I often seemed to solve issues on those runs, but that didn’t happen as much as I would have liked. A far more regular running or riding scenario is one that involves mustering enough willpower to get ready and get out of the door just because I know it’ll do me good. Experience tells me that in the vast majority of cases, regardless of how hard the run/ride is, I’ll feel better afterwards.

And then there are those times when, for one reason or another, I go out for a run or a ride simply because I need a distraction, an escape, a displacement activity to solve an often hard to fathom mind-block or build-up of background stress. Often I just need something to do, and I’ve learned over the years that a ride is often the one thing I need to do even at times when it’s not the thing I consciously want to do.

I recently found myself half listening to one of those religious authority types on the Radio Four ‘Thought for the Day’ slot. He was talking about the likes of him having nothing pressing to do on Easter Saturday: something to do with it being an officially sanctioned ‘nowt to do’ day betwixt Good Friday and Easter Sunday. So to cut a long story short (which I think is what the ‘Thought for the Day’ slot attempts), religious types can often be found occupying themselves with displacement activities, like mooching around in out of town retail centres abstractly handling commodities. Displacement activity in the natural world is what animals do when caught between two stools, between a rock and a hard place; think cats starting to groom when they should be fighting or fleeing, or humans scratching their heads when they don’t know what to do or say.

But displacement activity can easily progress from being a distraction to being a raison d’etre. This is fortunate, to the point of being critical to our well-being. Why? Well, it’s good to know that our activities can sometimes be uplifting as well as useful. Most of us lead plain, ordinary lives in that anonymous expanse of vaguely PC no-persons’ land that few people notice. Facebook occasionally ups our profiles to the point of being relevant for a scant few minutes but, with few exceptions, we quickly return to the personal limbo-land that lies part-way between gurning accidental lottery winners and drug-fuelled petty thieves.

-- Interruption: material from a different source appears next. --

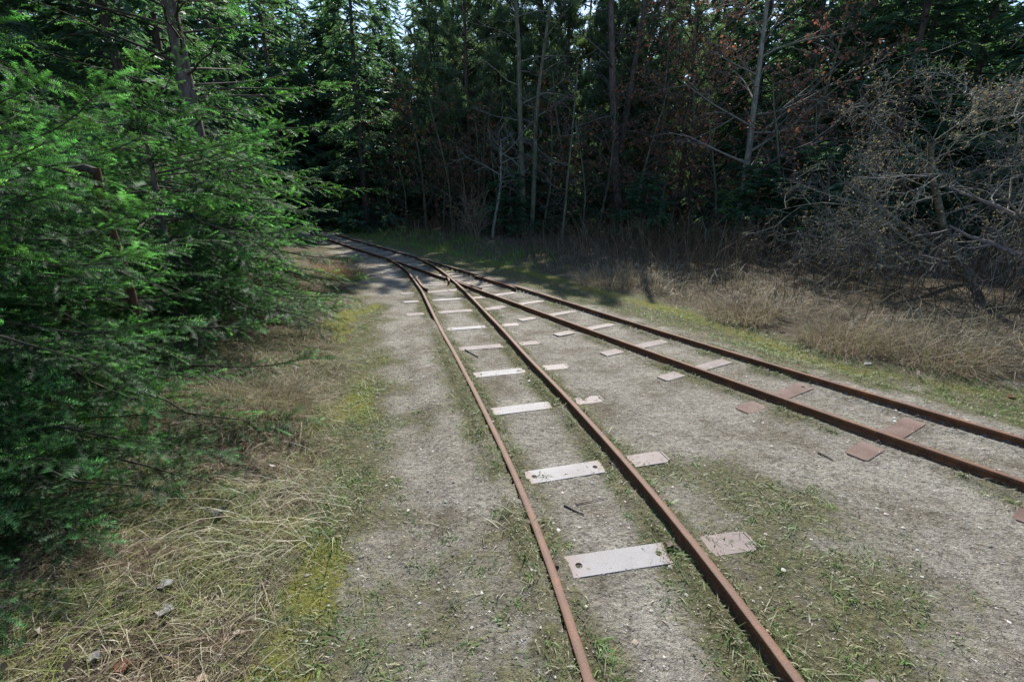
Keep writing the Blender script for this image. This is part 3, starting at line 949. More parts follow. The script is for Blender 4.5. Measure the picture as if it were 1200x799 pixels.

To put it bluntly, few of us have, or ever find, the ability to create a real impact. The best we can expect is to find a few outlets to keep us happy. Even lottery winners and thieves need outlets; occasionally achievable ways of preventing the superficial ups from becoming suicidal downs. A lot of the stuff we end up doing in life is essentially an attempt to create a brief escape from other stuff we’ve ended up doing. Those brief escapes are usually obvious and intuitive choices – think joyful spreading of wings; whereas the other stuff has often happened to us by default – think bird in a cage. Depressing eh? OK, we’re not all dialled that way, but one way or another a lot of us seem to spend our lives looking for parole from the little prisons we build for ourselves.

Why do we love blasting around mucky trails in the woods on our bikes? Lots of reasons, some abstract, some complex, some basic instinct, most all three. But the main reason is that it’s a simple, even almost socially acceptable, way of escaping… otherwise known as displacement activity, distracting ourselves from all those deeply responsible things that guilt, conscience and emotional fragility frequently tell us we should be doing.

The beauty of escapes and distractions is that they occasionally achieve what they subconsciously set out to achieve. At least, some of them do. Getting out on a bike nearly always does it for me. Computer gaming worlds don’t. Even if I really don’t feel like going for a ride I still try to force myself out of the door, because when I do, the aftermath almost always makes me feel like a happier, slightly more fulfilled human being; often providing me with just that little bit of extra ability or momentum to deal with the stuff I’m probably trying to escape from. Or at least make it feel benign instead of virulent.

Only the strictest disciplinarians try to escape from being distracted because most of the things that are good distractions are also fun and life-affirming.

As mountain bikers we all have our own way of finding distraction and escape in what we do and the way we do it. We’re all searching for something similar, whether we know it or not, but attempting to impart personal mountain biking wisdom is like trying to teach your grandmother to suck eggs. And, taking the egg analogy a couple of steps further than necessary, there’s more than one way to crack one. Someone once told me they made scrambled egg by making an omelette and putting it in a liquidiser. Who am I to question such pretzel logic?